Task brief :: Scan the data for lines with "part" and report the count by itself.

Scene modeling code data:
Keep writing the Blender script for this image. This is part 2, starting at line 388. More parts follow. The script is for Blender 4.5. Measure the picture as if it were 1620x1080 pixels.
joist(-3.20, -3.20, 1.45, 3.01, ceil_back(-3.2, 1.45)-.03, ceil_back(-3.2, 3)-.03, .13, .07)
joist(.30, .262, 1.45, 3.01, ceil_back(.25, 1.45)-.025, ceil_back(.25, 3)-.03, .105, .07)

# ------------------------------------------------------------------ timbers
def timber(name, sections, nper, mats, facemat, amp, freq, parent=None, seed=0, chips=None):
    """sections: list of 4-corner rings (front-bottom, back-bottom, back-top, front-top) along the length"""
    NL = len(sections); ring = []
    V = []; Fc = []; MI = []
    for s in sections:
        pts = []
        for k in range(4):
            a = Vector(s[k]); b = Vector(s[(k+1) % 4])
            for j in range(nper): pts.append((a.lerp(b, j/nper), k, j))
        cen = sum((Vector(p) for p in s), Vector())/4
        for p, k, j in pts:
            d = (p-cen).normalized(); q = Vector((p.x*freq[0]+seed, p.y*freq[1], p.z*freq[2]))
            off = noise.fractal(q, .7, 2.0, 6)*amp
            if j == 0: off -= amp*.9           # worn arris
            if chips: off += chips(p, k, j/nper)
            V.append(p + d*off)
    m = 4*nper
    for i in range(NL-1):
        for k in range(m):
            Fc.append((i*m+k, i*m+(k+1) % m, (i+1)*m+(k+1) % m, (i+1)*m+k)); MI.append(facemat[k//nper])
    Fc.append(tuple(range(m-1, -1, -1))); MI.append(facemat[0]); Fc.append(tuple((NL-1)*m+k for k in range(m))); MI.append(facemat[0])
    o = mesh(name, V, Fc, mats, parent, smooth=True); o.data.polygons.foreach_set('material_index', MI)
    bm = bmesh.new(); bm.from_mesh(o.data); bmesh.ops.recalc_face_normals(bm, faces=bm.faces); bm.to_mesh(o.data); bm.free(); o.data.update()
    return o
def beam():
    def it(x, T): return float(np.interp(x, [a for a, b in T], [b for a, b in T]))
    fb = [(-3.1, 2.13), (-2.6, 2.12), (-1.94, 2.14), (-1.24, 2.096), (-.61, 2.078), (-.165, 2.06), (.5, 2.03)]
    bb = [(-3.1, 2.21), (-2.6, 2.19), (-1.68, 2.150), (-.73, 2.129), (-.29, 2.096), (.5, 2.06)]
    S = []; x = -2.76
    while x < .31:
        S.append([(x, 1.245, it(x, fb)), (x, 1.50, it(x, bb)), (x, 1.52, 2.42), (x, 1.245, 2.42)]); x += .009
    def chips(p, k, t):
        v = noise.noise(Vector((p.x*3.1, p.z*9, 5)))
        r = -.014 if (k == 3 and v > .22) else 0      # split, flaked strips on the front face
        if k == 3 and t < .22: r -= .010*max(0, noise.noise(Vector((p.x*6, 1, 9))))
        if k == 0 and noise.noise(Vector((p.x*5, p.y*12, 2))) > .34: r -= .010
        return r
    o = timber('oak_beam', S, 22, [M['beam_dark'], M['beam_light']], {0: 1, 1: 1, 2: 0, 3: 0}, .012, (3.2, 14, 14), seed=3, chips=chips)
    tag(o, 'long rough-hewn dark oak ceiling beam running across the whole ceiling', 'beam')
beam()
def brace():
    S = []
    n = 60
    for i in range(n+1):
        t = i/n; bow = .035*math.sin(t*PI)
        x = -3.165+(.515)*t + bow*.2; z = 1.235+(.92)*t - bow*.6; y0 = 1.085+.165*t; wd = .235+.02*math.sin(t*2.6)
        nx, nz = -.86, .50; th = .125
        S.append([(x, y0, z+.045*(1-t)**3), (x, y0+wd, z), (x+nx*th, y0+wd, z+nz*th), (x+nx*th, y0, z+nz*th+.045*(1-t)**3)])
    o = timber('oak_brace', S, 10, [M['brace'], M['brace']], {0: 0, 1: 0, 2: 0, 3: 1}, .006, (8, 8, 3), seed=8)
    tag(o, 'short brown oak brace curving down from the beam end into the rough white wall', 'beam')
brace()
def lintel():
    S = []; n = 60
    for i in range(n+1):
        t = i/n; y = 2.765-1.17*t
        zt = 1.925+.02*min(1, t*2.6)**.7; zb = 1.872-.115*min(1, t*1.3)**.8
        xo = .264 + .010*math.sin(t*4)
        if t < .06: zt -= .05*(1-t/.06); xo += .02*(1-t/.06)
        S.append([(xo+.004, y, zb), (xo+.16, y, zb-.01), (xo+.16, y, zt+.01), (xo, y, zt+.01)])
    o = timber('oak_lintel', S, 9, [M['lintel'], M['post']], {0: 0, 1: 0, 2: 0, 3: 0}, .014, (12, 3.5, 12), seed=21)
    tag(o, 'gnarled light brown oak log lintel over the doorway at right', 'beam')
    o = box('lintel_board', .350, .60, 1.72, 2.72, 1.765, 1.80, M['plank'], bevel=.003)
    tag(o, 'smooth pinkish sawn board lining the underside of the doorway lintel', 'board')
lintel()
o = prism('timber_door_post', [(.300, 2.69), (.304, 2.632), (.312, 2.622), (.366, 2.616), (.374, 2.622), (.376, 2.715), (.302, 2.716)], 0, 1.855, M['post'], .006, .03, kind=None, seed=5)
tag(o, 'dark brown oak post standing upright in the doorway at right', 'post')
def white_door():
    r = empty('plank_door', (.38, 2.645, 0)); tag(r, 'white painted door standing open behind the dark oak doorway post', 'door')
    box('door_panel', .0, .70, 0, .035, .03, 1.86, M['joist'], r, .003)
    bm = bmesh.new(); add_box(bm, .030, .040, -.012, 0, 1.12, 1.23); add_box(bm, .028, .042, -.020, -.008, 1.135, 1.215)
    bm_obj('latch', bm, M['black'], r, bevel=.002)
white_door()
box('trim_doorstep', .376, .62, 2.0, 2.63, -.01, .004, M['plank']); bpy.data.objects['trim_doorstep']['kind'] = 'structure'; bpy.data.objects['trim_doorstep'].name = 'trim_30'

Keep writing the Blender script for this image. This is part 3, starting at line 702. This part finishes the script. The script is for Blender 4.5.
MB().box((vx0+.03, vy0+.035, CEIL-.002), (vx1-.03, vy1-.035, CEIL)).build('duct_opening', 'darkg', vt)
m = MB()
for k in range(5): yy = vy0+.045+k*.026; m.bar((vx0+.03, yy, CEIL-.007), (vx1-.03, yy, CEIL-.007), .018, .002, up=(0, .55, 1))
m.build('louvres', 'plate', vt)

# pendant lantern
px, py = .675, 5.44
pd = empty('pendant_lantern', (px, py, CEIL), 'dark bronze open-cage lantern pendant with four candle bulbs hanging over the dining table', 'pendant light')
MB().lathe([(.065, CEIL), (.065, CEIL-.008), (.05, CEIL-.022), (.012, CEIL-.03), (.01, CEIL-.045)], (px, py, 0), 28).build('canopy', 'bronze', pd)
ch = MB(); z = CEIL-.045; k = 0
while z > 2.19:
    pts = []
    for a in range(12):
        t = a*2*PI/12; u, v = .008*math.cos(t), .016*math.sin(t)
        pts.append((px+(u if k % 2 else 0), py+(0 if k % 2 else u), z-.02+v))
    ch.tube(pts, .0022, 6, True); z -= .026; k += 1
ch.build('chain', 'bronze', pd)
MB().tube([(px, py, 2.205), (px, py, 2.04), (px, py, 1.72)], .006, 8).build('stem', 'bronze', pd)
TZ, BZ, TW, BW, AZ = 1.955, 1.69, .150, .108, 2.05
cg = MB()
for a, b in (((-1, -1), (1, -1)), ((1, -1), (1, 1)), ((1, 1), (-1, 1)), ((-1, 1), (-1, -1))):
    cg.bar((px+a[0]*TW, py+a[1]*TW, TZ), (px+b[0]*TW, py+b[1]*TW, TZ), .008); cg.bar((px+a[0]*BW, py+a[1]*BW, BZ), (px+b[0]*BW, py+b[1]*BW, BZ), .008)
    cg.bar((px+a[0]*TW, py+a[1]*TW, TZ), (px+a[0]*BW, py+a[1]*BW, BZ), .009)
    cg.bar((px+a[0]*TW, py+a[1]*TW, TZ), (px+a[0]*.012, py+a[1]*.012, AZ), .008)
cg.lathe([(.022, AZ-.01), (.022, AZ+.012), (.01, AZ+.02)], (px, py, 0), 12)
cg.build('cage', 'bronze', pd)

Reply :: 2